Son değişiklik, birkaç açıdan öncekilerden farklı. Konu olarak, kurumsal anayasa hukukuna ilişkin: CB’nin seçim tarzı ve görev süresi, TBMM’nin görev süresi. Zaman olarak, değişiklik TBMM “çifte münfesih” duruma düştükten sonra yapıldı (10.5.07, 5660 sy.lı Kanun). Süreç olarak, ancak yeni TBMM ve yeni CB seçimlerinin ardından halkoyu ile tamamlanacak. Uygulamaya etkisi ise, kabul varsayımında, 4 yıl (TBMM seçimi) ve 7 yıl (CB seçimi) sonra olacak…

Anayasa Mahkemesi’nin (AYM), değişikliğin Anayasaya aykırı olmadığına ilişkin kararını, tamamen siyasal yaklaşımla okuyanlar, “demokrasi zaferi” gibi abartılı yorumlar yapıyor. Oysa aynı çevreler, 367 koşuluna ilişkin AYM kararı için “yüzkarası” diyebiliyordu.
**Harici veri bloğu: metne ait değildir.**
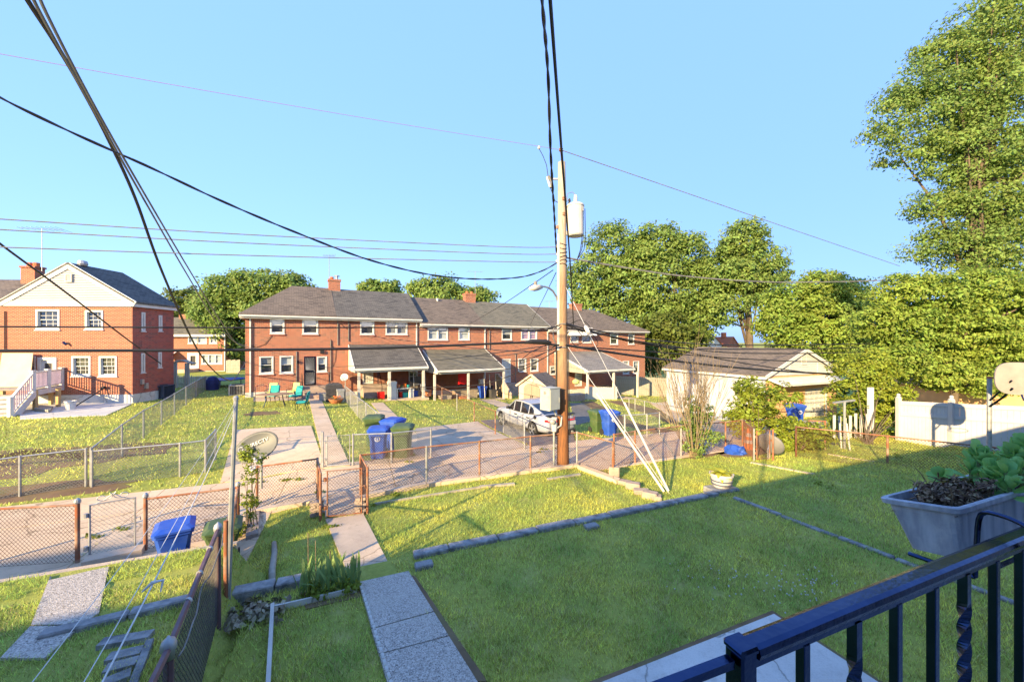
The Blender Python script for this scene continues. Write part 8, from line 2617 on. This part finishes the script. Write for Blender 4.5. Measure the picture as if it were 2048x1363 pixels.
for k in range(30):
    x = rnd.uniform(.24, .76); y = rnd.uniform(.01, WP - .01)
    f_ = Mw @ Vector((x, y, -.02)); foot = B2 + f_ - SE_base
    lean_ = Vector((rnd.uniform(-.35, .35) + (-.35 if x < .34 else 0), rnd.uniform(-.45, .25), 1)).normalized()
    hgt_ = rnd.uniform(.05, .115) * (1.15 if x > .4 else .8)
    top = foot + lean_ * hgt_
    m.tube([foot, foot.lerp(top, .5), top], [.005, .005, .004], 5)
    for j in range(10):
        o_ = link(bpy.data.objects.new("leaf", fl_[0 if j < 4 else 1 if j < 7 else 2]), SE)
        lv = j // 3
        o_.location = top - lean_ * (.034 - .012 * lv) if j < 9 else top
        tiltv = [.10, .55, .95, 1.25][min(lv, 3)]
        o_.rotation_mode = 'QUATERNION'
        q1 = Vector((0, 0, 1)).rotation_difference(lean_)
        o_.rotation_quaternion = q1 @ Matrix.Rotation(j * 2.2 + k, 4, 'Z').to_quaternion() @ Matrix.Rotation(-tiltv + rnd.uniform(-.15, .15), 4, 'Y').to_quaternion()
        s_ = rnd.uniform(.6, .88); o_.scale = (s_, s_, s_)
m.build("stems", M("sedum_stem", (.16, .2, .08), rough=.6), SE, kind='stuff')
# bracket of the planter: hook over the rail and the cradle below
BR = thing("planter_bracket", rp(.76, 0, zr), "black iron hook bracket carrying the planter over the handrail", "bracket")
for k in (.87, 1.25):
    a = rp(k, -.012, zr - .03)
    pts = [rp(k, -.03, zr - .012), rp(k, -.03, zr + .025), rp(k + .005, -.02, zr + .04), rp(k + .02, .02, zr + .044), rp(k + .03, .055, zr + .03), rp(k + .03, .062, zr - .05), rp(k + .03, .065, zr - .13)]
    MB().tube(smooth_path(pts, 4), .0055, 8).build("hook", K['black_metal'], BR, world=True, smooth=True)
    MB().tube([rp(k + .03, .065, zr - .13), rp(k + .03, .19, zr - .135)], .006, 6).build("arm", K['black_metal'], BR, world=True)
MB().tube([rp(1.0, .065, zr - .13), rp(1.5, .065, zr - .13)], .006, 6).build("cradle_rod", K['black_metal'], BR, world=True)
# porch floor and the near row of houses, whose shade lies over the lawn
DKN = thing("porch_deck", Vector((P0.x, P0.y, zdk)), "concrete porch floor carrying the black railing", "porch")
def abp(a, b): p = AD * a + BD * b; return (p.x, p.y)
MB().prism([abp(.38, -1.38), abp(3.2, -1.38), abp(3.2, .52), abp(.38, .52)], zdk - .16, zdk).build("slab", K['conc_grey'], DKN, world=True)
MB().prism([abp(.5, -1.36), abp(3.1, -1.36), abp(3.1, .35), abp(.5, .35)], -.2, zdk - .161).build("base_wall", K['brick'], DKN, world=True)
for k in range(9):
    MB().prism([abp(.36 - .27 * (k + 1), -.9), abp(.36 - .27 * k - .002, -.9), abp(.36 - .27 * k - .002, .42), abp(.36 - .27 * (k + 1), .42)], -.1, zdk - .21 * (k + 1)).build("step", K['conc_grey'], DKN, world=True)
NH = thing("near_house", ab(0, -1.4), "unseen house shading the raised lawn, its walls made white for fill light", "house")
EZ = 5.1
def block(a0, a1, ez, rz_, b0=-1.4, nm="wall"):
    MB().prism([abp(a0, b0 - 9), abp(a1, b0 - 9), abp(a1, b0), abp(a0, b0)], -.5, ez).build(nm, K['white'], NH, world=True)  # walls made white to bounce fill light onto the shaded lawn
    q = [abp(a0, b0 + .35), abp(a1, b0 + .35), abp(a1, b0 - 4.5), abp(a0, b0 - 4.5), abp(a1, b0 - 9.3), abp(a0, b0 - 9.3)]
    V3 = lambda p, z: Vector((p[0], p[1], z))
    m = MB(); m.slab([V3(q[0], ez - .05), V3(q[1], ez - .05), V3(q[2], rz_), V3(q[3], rz_)], (0, 0, .1)); m.slab([V3(q[3], rz_), V3(q[2], rz_), V3(q[4], ez - .05), V3(q[5], ez - .05)], (0, 0, .1))
    m.build("roof", K['roof_grey'], NH, world=True)
block(-22.2, 26, EZ, 6.2)
block(-44, -22.25, 6.7, 7.7, nm="shade_block")  # unseen taller block, shaped to cast the shade over the side yard
for k in range(10):
    a = -20 + k * 4.4
    for z in (.8, 3.3):
        if a > -.5 and a < 4 and z < 2: continue
        MB().prism([abp(a, -1.39), abp(a + 1.0, -1.39), abp(a + 1.0, -1.35), abp(a, -1.35)], z, z + 1.3).build("window", K['dark'], NH, world=True)
for (x, y, z0, z1) in ((-2.0, -1.8, 4.5, 9.0), (-.1, -1.75, 4.5, 6.6)):
    m = MB().tube([(x, y, z0), (x, y, z1)], .04, 8); m.build("service_mast", K['galv'], NH, world=True)
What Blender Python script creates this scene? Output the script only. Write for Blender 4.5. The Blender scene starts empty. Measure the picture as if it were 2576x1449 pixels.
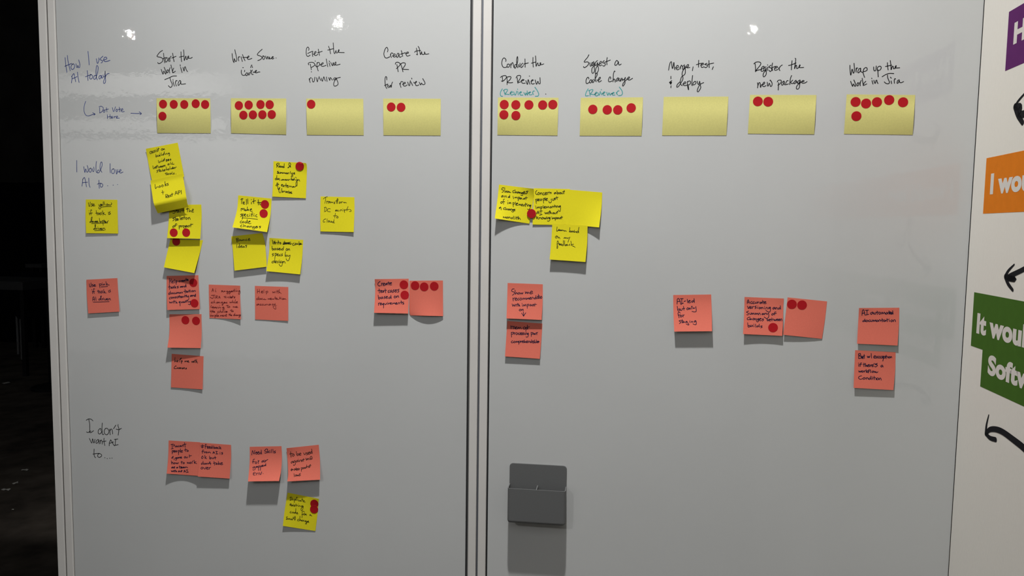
import bpy, math, random
from mathutils import Vector, Matrix
from mathutils.bvhtree import BVHTree

S = bpy.context.scene
COL = S.collection
random.seed(7)

# ------------------------------------------------------------------ camera, world, lights, exposure
FPX, CX, CY = 1880.0, 1288.0, 724.5          # focal length and centre in pixels of the 2576 x 1449 frame
CAM_H, CAM_D = 1.55, 1.57                    # height above the floor, distance from the whiteboards
vdown = Vector((960 - CX, 24094 - CY, FPX)).normalized()          # vanishing point of the verticals
nin = Vector((245.0, -147.0, FPX)); nin = (nin - vdown * nin.dot(vdown)).normalized()
vup = -vdown
vright = nin.cross(vup)
def cam_to_world(e): return Vector((vright.dot(e), nin.dot(e), vup.dot(e)))
CAM = Vector((0.0, -CAM_D, CAM_H))
ax, ay, az = (cam_to_world(Vector(e)) for e in ((1, 0, 0), (0, 1, 0), (0, 0, 1)))
cd = bpy.data.cameras.new('camera')
cam = bpy.data.objects.new('camera', cd); COL.objects.link(cam)
m = Matrix.Identity(4)
for i in range(3):
    m[i][0], m[i][1], m[i][2], m[i][3] = ax[i], -ay[i], -az[i], CAM[i]
cam.matrix_world = m
cd.sensor_fit = 'HORIZONTAL'; cd.sensor_width = 36.0; cd.lens = FPX / 2576.0 * 36.0
cd.clip_start = 0.02; cd.clip_end = 100
S.camera = cam

S.view_settings.view_transform = 'Standard'
S.view_settings.look = 'None'
S.view_settings.gamma = 1.0
S.view_settings.use_curve_mapping = False
S.view_settings.exposure = 0.06

w = bpy.data.worlds.new('dark_hall'); S.world = w; w.use_nodes = True
w.node_tree.nodes['Background'].inputs[0].default_value = (0.9, 0.95, 1.0, 1)
w.node_tree.nodes['Background'].inputs[1].default_value = 0.012

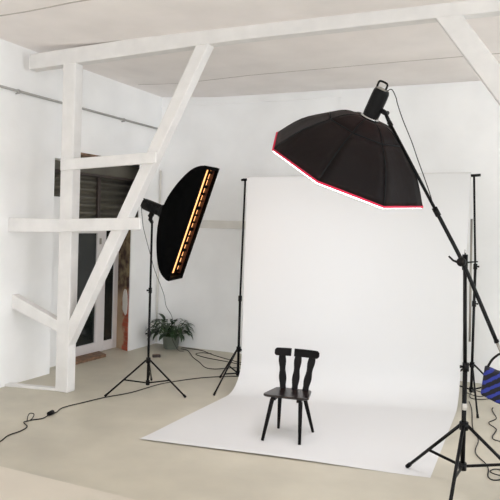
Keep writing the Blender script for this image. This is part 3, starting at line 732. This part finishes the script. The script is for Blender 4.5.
# ------------------------------------------------------------------ daylight lamps added behind the unseen windows
w = bpy.data.worlds.new('sky'); bpy.context.scene.world = w; w.use_nodes = True
w.node_tree.nodes['Background'].inputs['Color'].default_value = (.86, .92, 1.0, 1); w.node_tree.nodes['Background'].inputs['Strength'].default_value = 1.0
def area(name, loc, rot, sx, sy, power, col=(1, 1, 1)):
    l = bpy.data.lights.new(name, 'AREA'); l.shape = 'RECTANGLE'; l.size = sx; l.size_y = sy; l.energy = power; l.color = col
    o = bpy.data.objects.new(name, l); C.objects.link(o); o.location = loc; o.rotation_euler = rot; return o
for (a, c), e_ in zip(rwin, (140, 150, 170, 230)): area('window_daylight', (RX + .35, (a + c) / 2, 2.4), (0, math.radians(90), 0), 2.7, 2.1, e_, (.87, .945, 1))
for a, c in lwin: area('window_daylight', (-.66, (a + c) / 2, 2.4), (0, math.radians(-90), 0), 2.7, 2.1, 130, (.94, .97, 1))
for a, c in fwin: area('window_daylight', ((a + c) / 2, FY - .35, 2.4), (math.radians(90), 0, 0), 2.7, 2.7, 262, (.88, .945, 1))
ol_ = bpy.data.lights.new('flash_tube', 'POINT'); ol_.energy = 45; ol_.shadow_soft_size = .05; ol_.color = (1, .93, .9)
oo = bpy.data.objects.new('flash_tube', ol_); C.objects.link(oo); oo.location = oc + on * .36
# ------------------------------------------------------------------ camera
cam = bpy.data.cameras.new('camera'); co = bpy.data.objects.new('camera', cam); C.objects.link(co)
FW = V3((-.4159, .9093, -.012)).normalized()
yaw, pitch, roll, F = .429, -.012, .029, 637.59
cy_, sy_ = math.cos(yaw), math.sin(yaw); cp_, sp_ = math.cos(pitch), math.sin(pitch)
fw = V3((-sy_ * cp_, cy_ * cp_, sp_)); r = V3((cy_, sy_, 0)); u = r.cross(fw)
r2 = r * math.cos(roll) + u * math.sin(roll); u2 = -r * math.sin(roll) + u * math.cos(roll)
co.matrix_world = Matrix(((r2.x, u2.x, -fw.x, 6.284), (r2.y, u2.y, -fw.y, -9.783), (r2.z, u2.z, -fw.z, 2.2), (0, 0, 0, 1)))
cam.sensor_width = 36; cam.lens = F / 500 * 36; cam.shift_y = -.036; cam.clip_start = .05
sc_ = bpy.context.scene; sc_.camera = co
sc_.cycles.diffuse_bounces = 12; sc_.cycles.max_bounces = 16
sc_.view_settings.view_transform = 'Standard'; sc_.view_settings.look = 'None'; sc_.view_settings.gamma = 1
sc_.view_settings.use_curve_mapping = False; sc_.view_settings.exposure = -.32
Her iki tavır da yanlış; çünkü, konu siyasal olmaktan çok teknik. Nitekim AYM, 5’e karşı 6 oyla red yerine, yine 5’e karşı 6 oyla kabul kararı da verebilirdi. O durumda AYM, demokrasiye darbe mi yapmış olacaktı?

AYM kararından sonra, konu yeniden ısındı. Oysa hukuki durumda değişiklik yok. Kesin sonuç, 21.10.07’de alınacak: kabul veya red. O zamana kadar, mevcut Anayasal hükümler uygulanacak.

Peki, Anayasa değişikliği süreci ne olacak? 3 olasılık var:

-Anayasa değişikliği, tıpkı kanun tekliflerinde olduğu gibi, bir yasama döneminde sonuçlandırılamadığı gerekçesiyle, -ayrıca, seçim kararından sonra kabul edildiği de dikkate alınarak- hükümsüz sayılabilir (TBMM İçtüzüğü, m. -ji). Bu varsayımda YSK, halkoyu sürecini durdurabilir.

– Yeni seçilecek TBMM, değişiklik yasasına müdahale edebilir.

– Süreç devam eder: 21 Ekim günü seçmenlerin çoğu “hayır” derse, red oyuyla konu noktalanır. “Evet” oyu çıkarsa, TBMM’nin görev süresi 4 yıla indirilmiş olur; CB, 2014 ‘te 5 yıllığına halk tarafından seçilir.

Bu çerçevede ortaya çıkan şu 3 soruya da yanıt verilmeli:

– Referandum tarihi yasayla öne çekilebilir mi? Hayır. Çünkü, Anayasa m. 67/son’a göre, bu yöndeki bir değişiklik, ancak 1 yıl sonra uygulamaya konabilir. (Hatta, Anayasa md. 67/son’daki “seçim kanunları” ibaresi geniş yorumlanırsa, CB’nin halk tarafından seçiminin -halkoyuyla kabul edilse dahi- 11. CB seçimine uygulanmasının olanak dışı kalacağı sonucuna da varılabilir).

– 11. CB’nin halk tarafından seçilme olasılığı var mı? Eğer TBMM CB’yi seçemez ve yasama seçimleri yinelenirse, o durumda YSK, sonraki seçimleri halkoylaması tarihiyle ör-tüştürebilir.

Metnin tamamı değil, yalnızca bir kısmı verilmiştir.